Several industry sources said two Veterans Affairs Department contracts for information technology asset management software and services worth $90 million over 10 years appear to be wired for IBM. VA issued the contract solicitations through NASA’s governmentwide acquisition contract (GWAC).

Industry sources, who requested anonymity because they did not want to damage their relationships with VA, pointed to several unusual decisions the agency has made in the past few months and to specific instances in the agency’s request for proposals to support their suspicions.

Those sources alleged that VA’s decision to use NASA’s Solutions for Enterprisewide Procurement (SEWP) GWAC and to require integration with IBM’s Maximo Software Suite are among the most troubling aspects of the procurement.

Industry sources said IBM is the only vendor on SEWP IV that provides software that easily integrates with the Maximo Software Suite. They also said other resellers in the market could compete on the contract if it were awarded through the General Services Administration’s Federal Supply Schedule or FedBizOpps.gov.

“VA is looking for an agent-based solution as they say in the RFP, and Maximo is the only one” on the Solutions for Enterprisewide Procurement, said an industry executive. “All I’m looking for is full and open competition.”
Industry sources said BDNA, CA and EMC Software are among the vendors that could compete in full and open competition.

A VA spokesperson denied the contract is wired to IBM, and said the agency wants as much competition as possible from SEWP vendors.
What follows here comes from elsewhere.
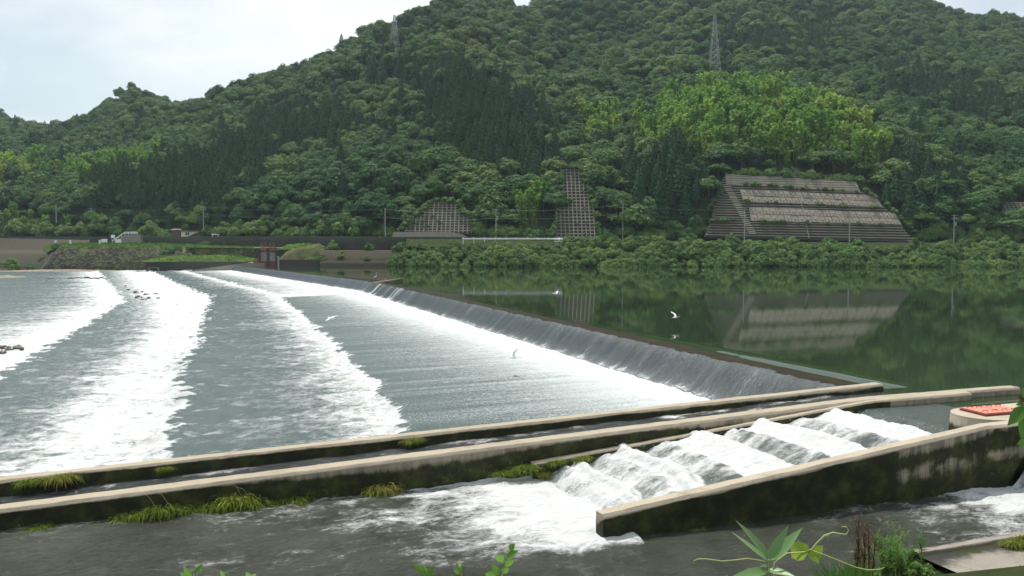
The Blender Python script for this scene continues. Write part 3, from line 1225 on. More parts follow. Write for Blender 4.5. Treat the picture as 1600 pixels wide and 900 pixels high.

VA officials in July 2006 mandated all software purchases must go through SEWP, the spokesperson said.

But because IBM is the only vendor on SEWP to provide these services, the industry sources said the procurement is unfair.

The spokesperson said VA is trying to ensure competition. “In addition to requesting information, the RFI affords vendors the opportunity to establish required relationships with resellers to further enhance competition,” the spokesperson said.

Another red flag, industry sources said, is VA’s request for 205,000 software licenses. On IBM’s SEWP listing for Maximo, IBM quotes a price for 205,000 licenses, a price available only to VA.

“When IBM created their SEWP IV offering, isn’t it striking that they had the insight to know that it should be 205,000 assets, and only VA could use it,” said another industry executive. “And then there is an RFI that aligns directly with IBM’s offering. Maybe if I was a little more naive, I would believe it was an accident.”

An IBM official said VA is simply adding new modules to applications VA already uses.

The VA spokesperson said the agency  specifically asked for Maximo because the other applications, including the IT asset management software, will run on IBM’s Maximo.

Under the services contract, which is estimated to be worth $54 million over 10 years, several vendors could provide integration, operation and maintenance support services.

However, several industry sources said VA is trying to direct the procurement to IBM, which according to procurement experts isn’t necessarily illegal.

“Agencies go out of their way consistently to hide the fact that they are buying very large  dollar amounts of goods and services by using indefinite-quantity, indefinite-delivery contracts to limit competition,” said Bill Shook, a procurement attorney at Kirkpatrick & Lockhart Preston Gates Ellis, who is not representing any party in the dispute.